Friday, March 24, 2023

More education bills pass through the State House

At least two more education bills of interest passed the House this week, dealing with professional development and increased pay for large class sizes:

Provenzano Bill Streamlines Professional Development for Teachers

(March 23rd) HB1441, authored by Assistant House Democratic Leader Melissa Provenzano, D-Tulsa will allow teachers to spend more time in the classroom teaching.

Oklahoma will follow Texas in capping the hours of required federal, state and local professional development to a combined total of 150 hours every 5 years.

“Teachers are asking for help with excessive professional development requirements. This bill does that,” Rep. Provenzano said.

The representative said the bill still provides local control for all school districts.

“Districts will have more freedom to provide training in one area or another to meet specific local needs. This bill does not limit that. It just streamlines professional development for certified teachers only,” Rep. Provenzano said.

The bill passed the House floor and is headed to the Senate for consideration.

House Passes Legislation that Would Compensate Teachers for Additional Students

OKLAHOMA CITY – The House on Tuesday passed a bill that would grant additional compensation to elementary school teachers whose classrooms exceed size limits.

House Bill 2009 is authored by Rep. Dean Davis, R-Broken Arrow.

"When a teacher is asked to teach additional students, they are taking on more responsibilities," Davis said. "They should be compensated appropriately for those extra duties.

Davis explained that while schools currently receive funding for each student attending, they are assessed penalties when classroom sizes are exceeded. His legislation would remove those penalties and instead redirect the money to compensate the teachers who have extra students in their classrooms.

HB 2009 also would change class-size limits to 18 students in kindergarten, 20 in grades first through third and 24 in grades four through six. Under the bill, teachers would be paid a stipend of $1,250 for every student over the size limit, capped at $5,000.

"This bill doesn't take needed money away from our schools, but instead rewards those teachers called upon to take on more work," he said.

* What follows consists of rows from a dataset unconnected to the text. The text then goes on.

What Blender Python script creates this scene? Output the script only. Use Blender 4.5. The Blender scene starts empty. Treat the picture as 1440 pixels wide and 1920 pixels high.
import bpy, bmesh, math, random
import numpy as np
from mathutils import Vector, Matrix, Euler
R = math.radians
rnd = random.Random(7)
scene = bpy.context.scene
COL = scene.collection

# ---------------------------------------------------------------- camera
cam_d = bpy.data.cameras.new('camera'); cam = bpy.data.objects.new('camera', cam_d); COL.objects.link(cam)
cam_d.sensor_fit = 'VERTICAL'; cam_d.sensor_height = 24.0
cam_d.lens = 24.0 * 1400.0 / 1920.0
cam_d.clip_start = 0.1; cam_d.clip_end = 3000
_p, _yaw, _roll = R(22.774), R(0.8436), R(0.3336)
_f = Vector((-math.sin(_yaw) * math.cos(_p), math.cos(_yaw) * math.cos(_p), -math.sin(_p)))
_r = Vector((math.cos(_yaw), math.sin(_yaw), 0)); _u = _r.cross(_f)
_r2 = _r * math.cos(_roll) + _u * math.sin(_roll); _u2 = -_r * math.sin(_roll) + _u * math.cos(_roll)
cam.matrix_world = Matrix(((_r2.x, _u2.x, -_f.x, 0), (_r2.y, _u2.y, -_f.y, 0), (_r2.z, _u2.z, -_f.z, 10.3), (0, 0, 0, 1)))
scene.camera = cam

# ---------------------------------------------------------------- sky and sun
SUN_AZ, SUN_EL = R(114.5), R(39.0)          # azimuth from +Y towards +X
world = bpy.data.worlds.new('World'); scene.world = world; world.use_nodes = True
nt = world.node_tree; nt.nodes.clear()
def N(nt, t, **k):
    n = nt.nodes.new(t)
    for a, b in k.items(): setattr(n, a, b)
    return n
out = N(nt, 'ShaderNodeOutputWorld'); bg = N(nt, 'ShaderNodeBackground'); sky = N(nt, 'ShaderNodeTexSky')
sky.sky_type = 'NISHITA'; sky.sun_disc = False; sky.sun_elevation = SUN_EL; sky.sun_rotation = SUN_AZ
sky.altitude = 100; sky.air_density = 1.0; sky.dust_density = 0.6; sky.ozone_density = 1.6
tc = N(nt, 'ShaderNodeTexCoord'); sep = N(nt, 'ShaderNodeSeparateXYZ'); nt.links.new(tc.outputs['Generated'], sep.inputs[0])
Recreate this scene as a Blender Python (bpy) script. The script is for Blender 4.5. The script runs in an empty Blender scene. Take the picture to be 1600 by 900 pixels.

Davis said he concentrated on elementary classrooms because those are where size limits make the greatest impact. He acknowledged that fewer students in a classroom is optimal, but said in the current teacher shortage schools are struggling to find enough qualified teachers to meet classroom demands. He also pointed to a number of districts that already are exempt from meeting the class-size requirement. His bill will create a more equal playing field among all schools, he said.

Davis said he collaborated on the bill with several thousand teachers from across the state as well as various teaching organizations and other teaching colleagues in the House of Representatives. He said there are 27 states that have a similar model.

The bill now moves to the state Senate where it is authored by Sen. Blake Stephens, R-Tahlequah.